Check 2 1/2 litre cars for a blown head gasket and ensure it doesn't run hot once up to temperature - it could be a build up of sludge in the block. A high-gain radiator is not necessarily the answer due to the fan design, although many cars have one by now. If yours doesn't, budget on spending £150 to have the radiator re-cored. Also check the coolant-heated inlet manifold on a 2 1/2litre engine, whcih is prone to a leaking frost-damaged water jacket, whether the system is drained or not, leading to leaks. The four-speed manual gearbox is strong but a discernible rumbling signifies a worn layshaft. Also listen out for grumbling bearings, while a loud whine suggests tired gears. All cars feature a floor-mounted gear change, apart from early Roadsters (RMC), which have a column change. These contain a mass of linkages - wear here creates a vague gear change. Rebushing everything is likely to work wonders and it's aeasy to do although you'll need to have everything made in a machine shop first. Adjustment of the clutch rod mechanism can be fiddly, which is why clutch drag is so common, so check for slipping and judder as you pull away. This is common on the 2 1/2 litre cars, signifying tired engine mountings or inappropriate steady cable rubber, but replacements are cheap and easy to fit. Oil leaks from RMA and RMB rear axles are not uncommon, ao make sure there isn't lubricant all over the car's underside. Pulling to one side under braking can signify oil contamination to the rear brakes.
The steering rack is durable, but a new rack from the club (£174 without the pinion) should cure any excess play. The suspension lasts well if maintained properly, but there are eight greasing points including the track rod ends (plus one on post-1952 models' steering housing) which are sometimes neglected. Check for play in thje kingpins by jacking the car up at the front, putting a heel bar under the tyre, then looking for excess movement sa the wheel is moved up and down. The rear leaf springs also sag with age, while the lever arm damper lower links on pre-1951 2 1/2 litre cars can become disconnected, although repair is straightforward. Telescopic dampers were used from late 1951 and rarely give trouble. Rileys used a hydromechanical braking system until the introduction of the RME and RMF in 1952, at which point it was replaced by a fully hydraulic setup. Both systems use drums all round and while the earlier system is well up to the job, the later setup is even better. Both systems are reliable, so just make the usual checks for leaks, wear and poor adjustment.
Trim and electrics
Look for stitching that's falling apart, tears in the leather and delaminating wood. A professional retrim is very costly. The club recommends kits from Woolies to revive a tired interior on a DIY basis.

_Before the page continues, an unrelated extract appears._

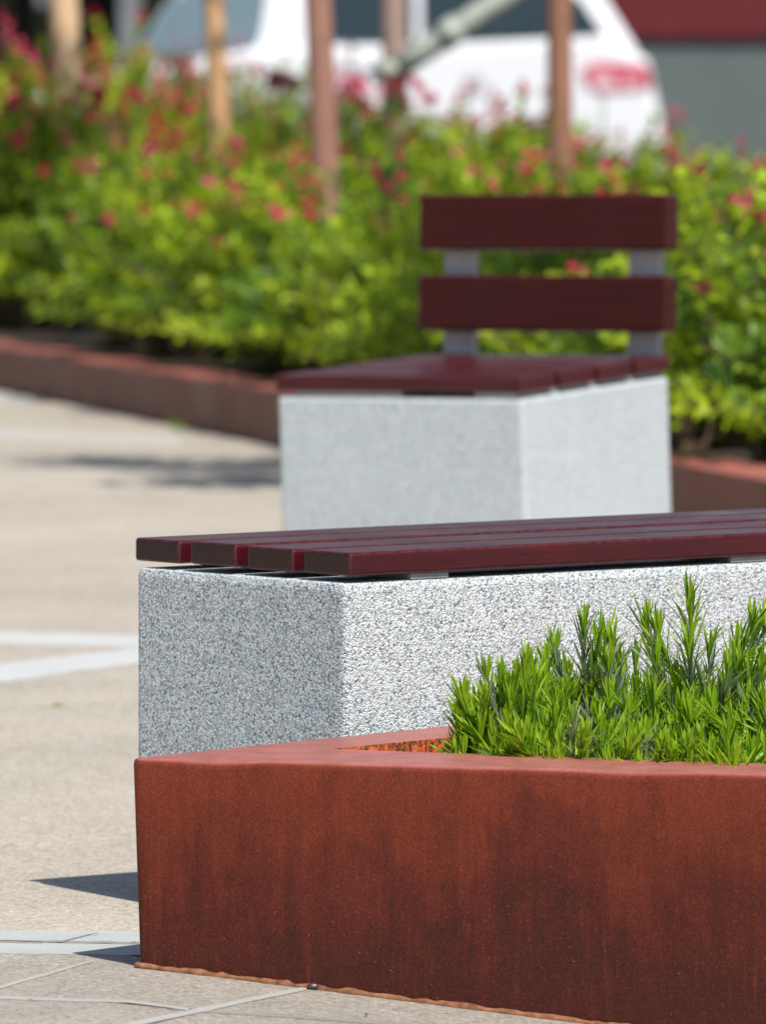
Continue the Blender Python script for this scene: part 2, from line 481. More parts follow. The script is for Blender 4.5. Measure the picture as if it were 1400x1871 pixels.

There's a fair bit of exterior brightwork, but the only real problems here involv pitting and missing items. A fair bit of trim is still available used, however, and doesn't cost the earth.
OUR VERDICT
Easy to maintain yourself on a DIY basis and capable of a useful turn of speed, the RM is also affordable and widely available, as well as enjoying a level of parts availability that's little short of astonishing. If you want pre-war elegance with post-war practicality, you've found the perfect car.